Outside of not being funny, having crappy production values, lacking focus or consistency, being boring, and the fact that none of the people who star in it are watchable comic actors, The Onion Movie bears the marks of two disastrous decisions on the part of its makers. First, and most pathetically, the movie could not figure out how to transfer the Zen of the paper to the screen. The logical thing would have been to devise a way to transfer the daily journalism satire to TV news, and just do 90 minutes of fake newscast, but The Daily Show and The Colbert Report do that a lot better. The movie compromises by having the newscaster read 15- or 30-second snippets of some of The Onion’s greatest hits. Because these are newspaper spoofs, they invariably fall flat, and earns the movie exactly none of the carryover goodwill of the digital version’s audience.

And that leads to the second big problem, which is that all of that leaves no real substance to the framing story. Since “The Onion Nightly News” is made up of dumb news stories, there’s no tension in its being debauched by corporate overseers. All the paper and digital operations can do to protect their brand is hope that the DVD release flies under the radar of public perception.


8 Comments so far

  1. Scraps June 9th, 2008 8:52 am

    These are excellent points.

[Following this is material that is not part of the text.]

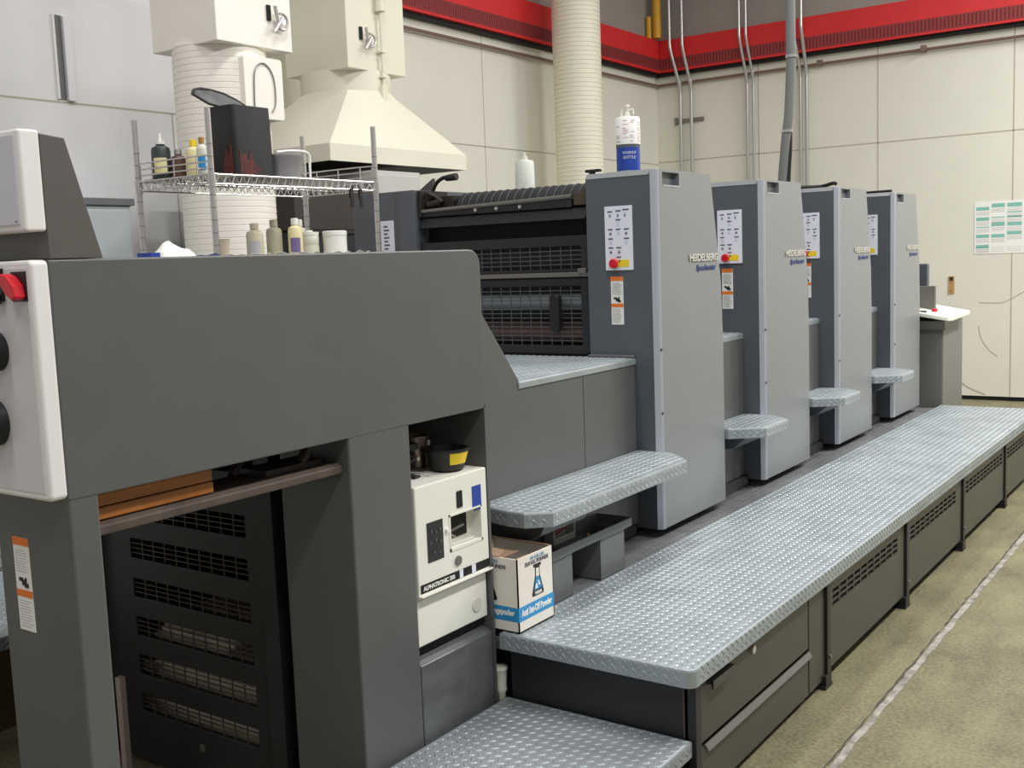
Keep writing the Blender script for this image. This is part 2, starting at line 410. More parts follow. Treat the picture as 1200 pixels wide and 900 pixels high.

So of course I’m here to dispute one example. Saying “Barry Bonds took steroids” is about as far as you can get from an unspoken truth, either in the general public discourse or in the media. The assumption that Bonds took steroids is so pervasive, not just implicitly but explicitly, throughout the sports media, that if anything what has been lost is the fact that he has never tested potitive, there has never surfaced any solid evidence, no one has ever said they witnessed him doing so, and despite baseball reporters personally loathing Bonds above everyone in sports in the last fifty years, they haven’t been able to nail him. But the standard of reporting is so low in sports — the line between reporting and opinion so barely existent — that it is not stopped the media from successfully convicting him in the minds of everyone through relentless character assassination.

    (n.b.: I don’t give a damn about Bonds. I’m just entirely sick of sports reporters thinking their hatred of Bonds is relevant to me.)

    Anyway, I think that Bonds piece in the Onion demonstrates one of the ways in which they’ve declined in recent years: a willingness to settle for the obvious joke, the development of which contains no surprises.

  2. Scraps June 9th, 2008 8:58 am

    “Jump the shark” seems to be broadening from its original meaning of a specific ill-considered decision that marks the beginning of the end, to a more general indicator of recognized decline.

  3. Alan June 9th, 2008 10:23 am

    I really don’t agree. I think The Onion is still on top of it’s game, I laugh at it every week. Have you seen their web video, The Onion News Network? It’s hilarious and really does capture that zen of the website/paper perfectly. I’m sure that movie sucks, but it’s 6 years old and made by Hollywood so how can it have anything to do with The Onion of today?

  4. hitsville June 9th, 2008 5:19 pm

    I didn’t know the phrase was that specific; subject for further research. isn’t it idiomatic at this point to say, ‘curb your enthusiasm’ jumped the shark in its fourth season?

  5. Scraps June 9th, 2008 6:25 pm

    Hmm. The first several years I heard the phrase, it meant the specific point when it became clear that something had lost its way, derived from — forgive me if I am telling you what you already know — the two-part episode of Happy Days wherein Fonzie attempts to jump over a shark with his motorcycle. The idiom may have broadened and the meaning become more general in the inevitable manner of idiom; I just hadn’t seen it before.

  6. Scraps June 9th, 2008 6:39 pm

    Or rather, water skiing, not motorcycling.

  7. Dan Coyle June 9th, 2008 9:03 pm

    Yeah, the original etmology of “jump the Shark” was the show was never the same after that. It wasn’t just a bad episode- it went past a point of no return where it couldn’t get back. The storytelling in particular is broken.

    Other examples:
    X-Files “Gethsemane” where we’re supposed to swallow Mulder seemingly kills himself after being convinced that aliens were never real by one faked alien and five minutes of exposition from a shady DoD operative. And then the next season, Mulder still doesn’t believe in aliens, despite all the evidence the SHOW has given us… and then by the end of the season he believes again because of the cute telepathic boy.

    Picket Fences- episode three of season two, where Mayor Puget, after being convicted of second degree murder, explodes. Spontaneously combusts. A clear signal that the writers were going to use the show’s quirkiness to exit out of complicated storylines instead of plowing through.

    Homicide- well, once Pembleton lost his war with God by begging him for Bayliss’ life, did the show even have a point?

    Oz- Schillnger’s son getting off for the kidnap/murder of Beecher’s kid. That’s where the show went from being dark to being obviously dark, and torturing the characters in predictably contrived ways that the audience was always six or seven steps ahead of.

  8. hitsville June 11th, 2008 2:16 pm

    I’m not familiar with all of those shows, but those are god ones. For me, with “Curb,” it came when Larry David tried to create confusion between “Being on the TV show survivor” and “being a Holocaust survivor,” which was stupid. For “The Wire,” it was of course season five, episode one. Ditto for “The West Wing,” though that’s a different situation.